Mesta Machinery was a leading industrial machinery manufacturer based in the Pittsburgh area town of West Homestead, Pennsylvania. It was founded in 1898 by George Mesta when he merged his machine shop with another. Mesta "machines" can be found in factories throughout the world and as of 1984 had equipment in 500 steel mills. Mesta was the 488th largest American company in 1958 and the 414th largest in 1959.

By 1919 Mesta employed 3,000 at West Homestead and manufactured everything from ship propeller shafts to giant turbines for power plants and dams. In 1917, George's wife Perle Mesta wrote that the works "was a thrilling site, spread over many acres on the banks of the Monongahela." George Mesta died in 1925.
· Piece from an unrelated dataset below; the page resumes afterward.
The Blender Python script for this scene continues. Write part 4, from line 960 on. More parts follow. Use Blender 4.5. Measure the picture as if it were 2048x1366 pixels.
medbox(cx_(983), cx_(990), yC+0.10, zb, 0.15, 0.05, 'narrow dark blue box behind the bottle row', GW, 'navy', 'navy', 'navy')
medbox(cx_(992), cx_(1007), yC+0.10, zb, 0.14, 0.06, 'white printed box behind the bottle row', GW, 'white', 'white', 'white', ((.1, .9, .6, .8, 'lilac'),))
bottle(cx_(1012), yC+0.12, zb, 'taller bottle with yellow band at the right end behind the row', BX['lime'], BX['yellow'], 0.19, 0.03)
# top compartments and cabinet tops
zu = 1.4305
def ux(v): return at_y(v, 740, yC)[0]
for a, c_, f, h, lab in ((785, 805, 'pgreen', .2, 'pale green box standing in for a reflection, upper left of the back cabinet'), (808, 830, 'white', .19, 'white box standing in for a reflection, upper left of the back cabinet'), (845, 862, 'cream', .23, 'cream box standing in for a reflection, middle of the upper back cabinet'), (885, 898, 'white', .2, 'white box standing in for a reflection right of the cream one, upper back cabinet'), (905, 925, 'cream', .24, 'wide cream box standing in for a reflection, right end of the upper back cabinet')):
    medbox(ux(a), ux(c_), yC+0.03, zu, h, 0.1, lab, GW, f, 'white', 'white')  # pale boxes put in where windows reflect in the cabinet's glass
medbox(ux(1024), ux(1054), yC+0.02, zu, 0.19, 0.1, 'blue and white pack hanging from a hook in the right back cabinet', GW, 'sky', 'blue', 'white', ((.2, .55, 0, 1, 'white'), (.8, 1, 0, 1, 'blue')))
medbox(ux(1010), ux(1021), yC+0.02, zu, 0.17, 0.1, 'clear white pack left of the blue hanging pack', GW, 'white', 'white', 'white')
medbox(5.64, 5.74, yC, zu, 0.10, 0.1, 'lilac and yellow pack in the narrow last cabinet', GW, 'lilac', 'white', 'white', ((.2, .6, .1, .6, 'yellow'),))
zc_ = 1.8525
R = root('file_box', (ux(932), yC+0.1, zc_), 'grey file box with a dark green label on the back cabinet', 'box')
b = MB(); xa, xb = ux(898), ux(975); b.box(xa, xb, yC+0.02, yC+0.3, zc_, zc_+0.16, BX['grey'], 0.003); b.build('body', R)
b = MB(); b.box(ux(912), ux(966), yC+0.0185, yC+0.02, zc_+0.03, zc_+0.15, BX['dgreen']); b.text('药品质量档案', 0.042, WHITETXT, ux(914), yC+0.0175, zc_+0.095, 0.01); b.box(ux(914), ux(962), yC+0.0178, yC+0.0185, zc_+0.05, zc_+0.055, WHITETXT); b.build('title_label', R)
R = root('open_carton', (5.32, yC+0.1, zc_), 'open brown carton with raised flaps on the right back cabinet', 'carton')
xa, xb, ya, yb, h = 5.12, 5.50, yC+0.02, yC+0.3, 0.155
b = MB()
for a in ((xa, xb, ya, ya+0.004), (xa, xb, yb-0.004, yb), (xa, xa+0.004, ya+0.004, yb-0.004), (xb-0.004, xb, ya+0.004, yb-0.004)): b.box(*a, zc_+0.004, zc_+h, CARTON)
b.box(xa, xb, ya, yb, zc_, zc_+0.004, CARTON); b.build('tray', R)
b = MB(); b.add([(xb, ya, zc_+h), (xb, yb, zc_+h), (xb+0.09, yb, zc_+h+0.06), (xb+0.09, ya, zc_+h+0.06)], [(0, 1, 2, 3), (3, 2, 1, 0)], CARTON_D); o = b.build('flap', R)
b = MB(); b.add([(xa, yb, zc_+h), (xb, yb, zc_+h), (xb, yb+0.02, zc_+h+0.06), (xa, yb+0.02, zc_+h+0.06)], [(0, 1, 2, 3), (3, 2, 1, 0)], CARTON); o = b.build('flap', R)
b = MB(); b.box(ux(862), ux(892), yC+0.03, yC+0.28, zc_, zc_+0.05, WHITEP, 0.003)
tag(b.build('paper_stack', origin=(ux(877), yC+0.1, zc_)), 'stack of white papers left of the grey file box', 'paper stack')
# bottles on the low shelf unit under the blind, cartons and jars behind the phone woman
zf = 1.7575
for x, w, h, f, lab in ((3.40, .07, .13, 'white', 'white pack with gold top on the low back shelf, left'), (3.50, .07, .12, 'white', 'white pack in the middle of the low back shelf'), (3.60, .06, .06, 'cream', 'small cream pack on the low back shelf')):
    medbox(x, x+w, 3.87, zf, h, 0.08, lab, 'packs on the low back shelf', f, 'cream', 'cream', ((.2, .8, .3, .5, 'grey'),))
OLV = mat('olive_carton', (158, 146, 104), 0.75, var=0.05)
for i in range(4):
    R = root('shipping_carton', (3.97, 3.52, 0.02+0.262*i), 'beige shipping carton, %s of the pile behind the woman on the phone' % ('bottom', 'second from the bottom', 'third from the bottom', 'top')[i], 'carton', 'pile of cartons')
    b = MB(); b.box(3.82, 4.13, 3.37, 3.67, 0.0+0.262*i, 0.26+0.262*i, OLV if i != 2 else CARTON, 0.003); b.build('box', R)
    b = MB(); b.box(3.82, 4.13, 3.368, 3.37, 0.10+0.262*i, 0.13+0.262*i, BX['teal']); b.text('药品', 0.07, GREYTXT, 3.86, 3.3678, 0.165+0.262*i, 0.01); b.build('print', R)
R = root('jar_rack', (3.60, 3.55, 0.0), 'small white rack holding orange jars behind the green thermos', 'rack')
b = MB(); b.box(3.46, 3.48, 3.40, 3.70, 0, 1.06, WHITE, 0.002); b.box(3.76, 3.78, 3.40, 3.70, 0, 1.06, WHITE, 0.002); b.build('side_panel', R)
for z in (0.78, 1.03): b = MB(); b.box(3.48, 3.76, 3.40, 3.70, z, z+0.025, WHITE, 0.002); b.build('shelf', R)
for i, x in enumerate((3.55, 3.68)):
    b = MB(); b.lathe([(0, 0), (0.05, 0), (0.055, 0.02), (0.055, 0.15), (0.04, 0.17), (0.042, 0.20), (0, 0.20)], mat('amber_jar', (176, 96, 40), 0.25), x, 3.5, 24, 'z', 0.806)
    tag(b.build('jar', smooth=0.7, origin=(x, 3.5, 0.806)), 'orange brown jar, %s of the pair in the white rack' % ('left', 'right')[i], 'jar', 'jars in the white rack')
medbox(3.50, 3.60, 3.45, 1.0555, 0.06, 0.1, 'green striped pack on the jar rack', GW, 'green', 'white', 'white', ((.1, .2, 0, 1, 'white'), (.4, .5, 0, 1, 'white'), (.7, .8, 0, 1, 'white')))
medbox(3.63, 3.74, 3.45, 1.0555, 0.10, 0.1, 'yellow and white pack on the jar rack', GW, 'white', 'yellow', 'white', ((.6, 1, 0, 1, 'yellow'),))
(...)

Harry F. Wahr was the handpicked successor to Mesta and his nephew. Wahr committed suicide in 1930.

Lorenz Iversen took over the company in 1930, leading it until December 31, 1963, at age 87. One of the first things Iversen accomplished upon taking over in the early 1930s was to buy out Perle Mesta's controlling preferred stock, effectively buying the company from her. Iversen was a native of Denmark and immigrated to the U.S. working in a factory in New Jersey before returning to Denmark to get his degree in engineering before starting at Mesta as a draftsman in 1903. Prior to 1930 he became chief engineer and held personal patents on devices integral to every machine manufactured by Mesta, allowing him to establish $4 million trusts ($72 million today) for each of his five children by 1932. Mesta won the contract to build the Mon Valley Works - Irvin Plant for U.S. Steel in 1934.

Iversen was described by many former employees as the "glue" that held Mesta together, the personification of the company. In the 1930s he won a large contract with a doubting steel manufacturer by foregoing the company's standard fee in exchange for a share of the profits of the manufactured mill. He would regularly cheer on his workers and had a ritual of standing on a hastily made stage every time Mesta won a new contract and exclaiming: "We got this job because you’re the best mechanics in the world!" He often visited the work benches to have face-to-face talks with employees and would work the factory floor even on weekends, holidays and Christmas regularly asking workers about new babies or ailing family members. Mesta workers repeatedly voted down outside efforts to unionize the factory despite its proximity to other unionized steel mills including the infamous in labor history Homestead Mill. Iversen credited his employment policy based on "human relations" as the chief reason his workers rejected unionization. However a month after his death in 1967 (and four years after he stepped down as president) Mesta was finally unionized.